On Jan 9, 2005, at 4:23 AM, Danny Ayers wrote:
There were a couple of points made in recent discussions that might have been misleading. One was that Atom is a tree. The XML may use that structure, and in it's simplest form the information being represented may be tree-shaped, but that isn't necessary the case.
No, the element containment hierarchy that establishes default relationships between data and metadata is a tree.
For example:
<feed xmlns...> <head> <link href="http://example.org/feed"/> ... </head> <entry> <id>http://example.org/entry</id> <link rel="related" href="http://example.org/feed" /> ... </entry> </feed>
If resources are view as nodes, then http://example.org/feed has two parents.
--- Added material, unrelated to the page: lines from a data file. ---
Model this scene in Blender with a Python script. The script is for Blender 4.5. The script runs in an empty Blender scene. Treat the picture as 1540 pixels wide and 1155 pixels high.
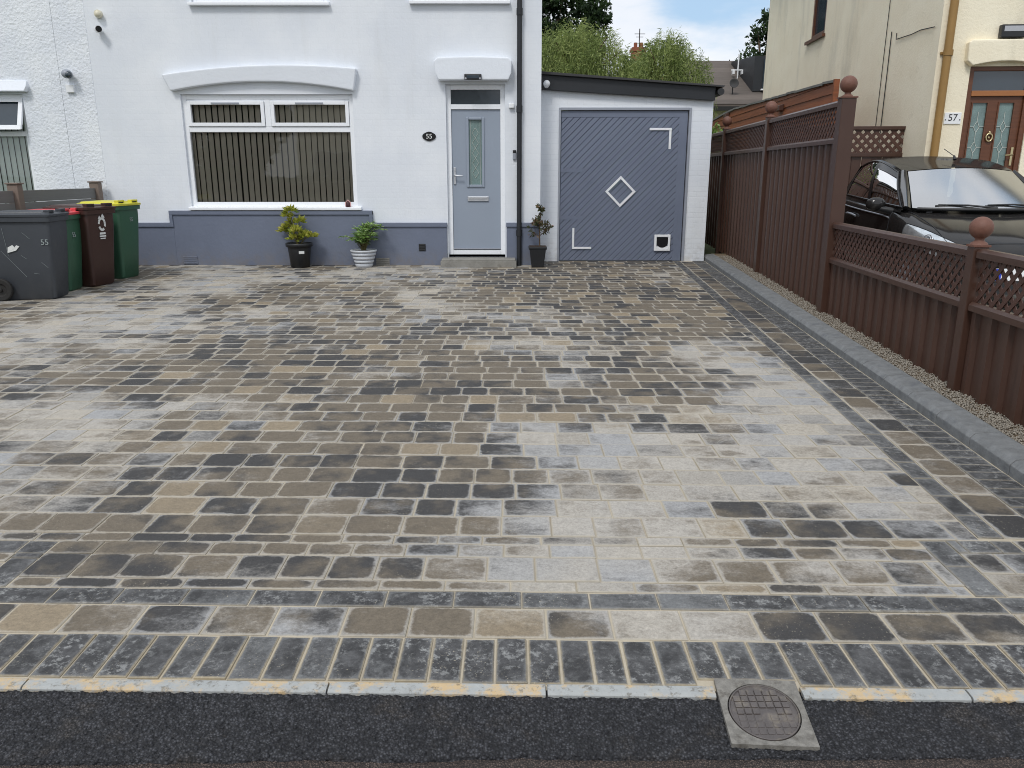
import bpy, bmesh, math, random
from mathutils import Vector, Matrix, noise
random.seed(7)
R = random.Random(11)
SC = bpy.context.scene
COL = SC.collection
rad = math.radians

def g(y):                       # the plot rises gently from the footway to the houses
    return 0.0158 * y

# ------------------------------------------------------------------ materials
class NT:
    def __init__(s, name):
        s.m = bpy.data.materials.new(name); s.m.use_nodes = True
        s.t = s.m.node_tree; s.t.nodes.clear()
        s.out = s.t.nodes.new('ShaderNodeOutputMaterial')
    def n(s, typ, **kw):
        nd = s.t.nodes.new(typ)
        for k, v in kw.items(): setattr(nd, k, v)
        return nd
    def put(s, sock, v):
        if v is None: return
        if hasattr(v, 'is_output') or isinstance(v, bpy.types.NodeSocket): s.t.links.new(v, sock)
        else:
            if isinstance(v, (tuple, list)) and len(v) == 3 and sock.type == 'RGBA': v = (*v, 1)
            sock.default_value = v
    def math(s, op, a, b=None, c=None, clamp=False):
        nd = s.n('ShaderNodeMath', operation=op, use_clamp=clamp)
        s.put(nd.inputs[0], a); s.put(nd.inputs[1], b); s.put(nd.inputs[2], c)
        return nd.outputs[0]
    def vmath(s, op, a, b=None):
        nd = s.n('ShaderNodeVectorMath', operation=op)
        s.put(nd.inputs[0], a); s.put(nd.inputs[1], b)
        return nd.outputs[1] if op in ('LENGTH', 'DOT_PRODUCT', 'DISTANCE') else nd.outputs[0]
    def noise(s, vec, scale, detail=3, rough=.55, col=False):
        nd = s.n('ShaderNodeTexNoise'); s.put(nd.inputs['Vector'], vec)
        nd.inputs['Scale'].default_value = scale; nd.inputs['Detail'].default_value = detail; nd.inputs['Roughness'].default_value = rough
        return nd.outputs[1 if col else 0]
    def mix(s, f, a, b, blend='MIX'):
        nd = s.n('ShaderNodeMix', data_type='RGBA', blend_type=blend)
        s.put(nd.inputs[0], f); s.put(nd.inputs[6], a); s.put(nd.inputs[7], b)
        return nd.outputs[2]
    def step(s, v, a, b, lo=0., hi=1.):
        nd = s.n('ShaderNodeMapRange', interpolation_type='SMOOTHSTEP')
        s.put(nd.inputs[0], v)
        for i, x in ((1, a), (2, b), (3, lo), (4, hi)): s.put(nd.inputs[i], x)
        return nd.outputs[0]
    def sep(s, v):
        nd = s.n('ShaderNodeSeparateXYZ'); s.put(nd.inputs[0], v); return nd.outputs
    def comb(s, x, y, z):
        nd = s.n('ShaderNodeCombineXYZ')
        for i, v in enumerate((x, y, z)): s.put(nd.inputs[i], v)
        return nd.outputs[0]
    def attr(s, name, which='Fac'):
        nd = s.n('ShaderNodeAttribute', attribute_name=name); return nd.outputs[which]
    def pos(s):
        return s.n('ShaderNodeNewGeometry').outputs['Position']
    def obj(s):
        return s.n('ShaderNodeTexCoord').outputs['Object']
    def bump(s, h, strength=.3, dist=.01, normal=None):
        nd = s.n('ShaderNodeBump'); s.put(nd.inputs['Height'], h)
        nd.inputs['Strength'].default_value = strength; nd.inputs['Distance'].default_value = dist
        if normal is not None: s.put(nd.inputs['Normal'], normal)
        return nd.outputs[0]
    def pbr(s, col, rough=.6, metal=0., nrm=None, spec=.5, coat=0., sheen=0.):
        p = s.n('ShaderNodeBsdfPrincipled')
        s.put(p.inputs['Base Color'], col); s.put(p.inputs['Roughness'], rough); s.put(p.inputs['Metallic'], metal)
        p.inputs['Specular IOR Level'].default_value = spec
        p.inputs['Coat Weight'].default_value = coat; p.inputs['Coat Roughness'].default_value = .03
        s.put(p.inputs['Normal'], nrm)
        s.t.links.new(p.outputs[0], s.out.inputs[0])
        return p

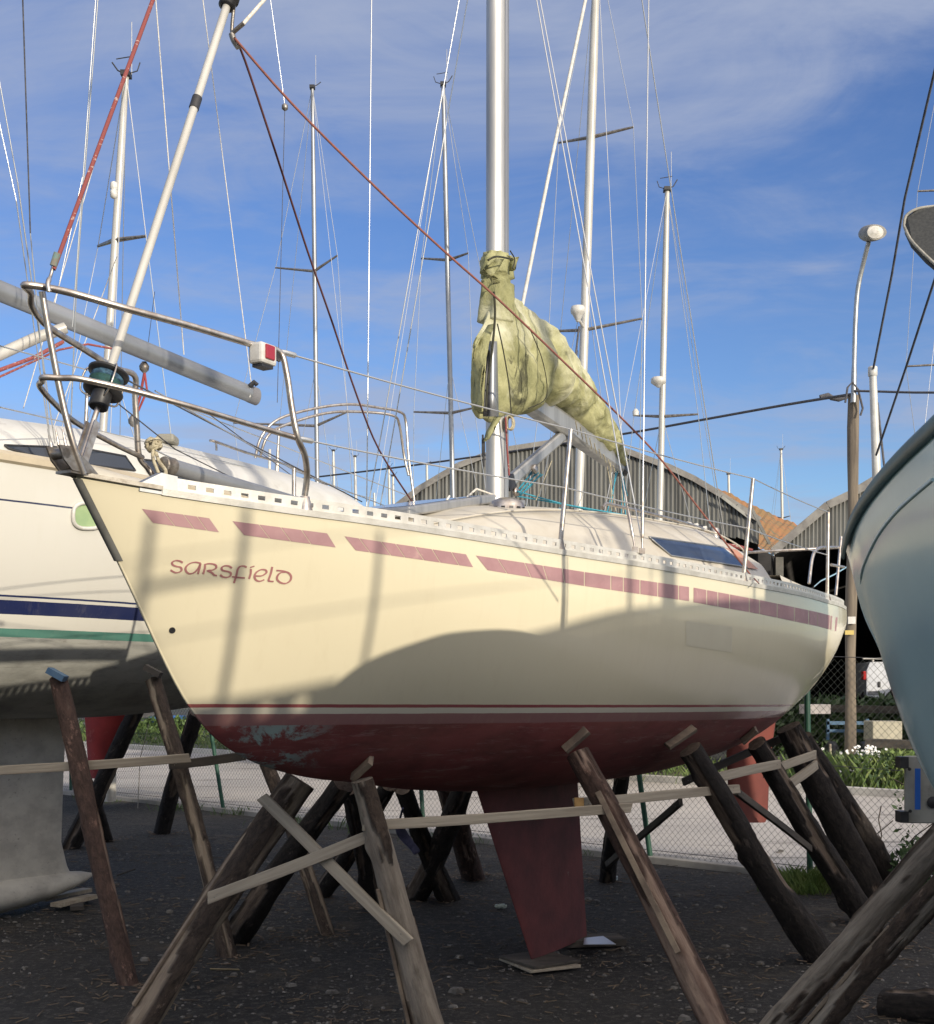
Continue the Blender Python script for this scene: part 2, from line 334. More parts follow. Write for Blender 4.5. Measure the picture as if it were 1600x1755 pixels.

The containment tree is violated.
Nonsense. The containment tree tells us what the tail of the link is, not the target of those links. The information is going to have far more relationships just by virtue of the content text, and thus the information will be a graph even if the relations are not made explicit via links. Their containment is only a very small subset of those relationships and cannot be violated by the mere presence of other types of links.
The reason this topic came up was because people wanted to know how the format is extensible given the implicit relationship between feed, entry, and entry elements. Containment is the only answer needed because all other relationships are explicitly targeted by a URI.
Personally, what I would change in the format is elimination of head and make feed a recursive element. Then there would be no doubt as to the hierarchical relations and feed vacuums can compose multiple feeds to their heart's delight without changing the entries at all.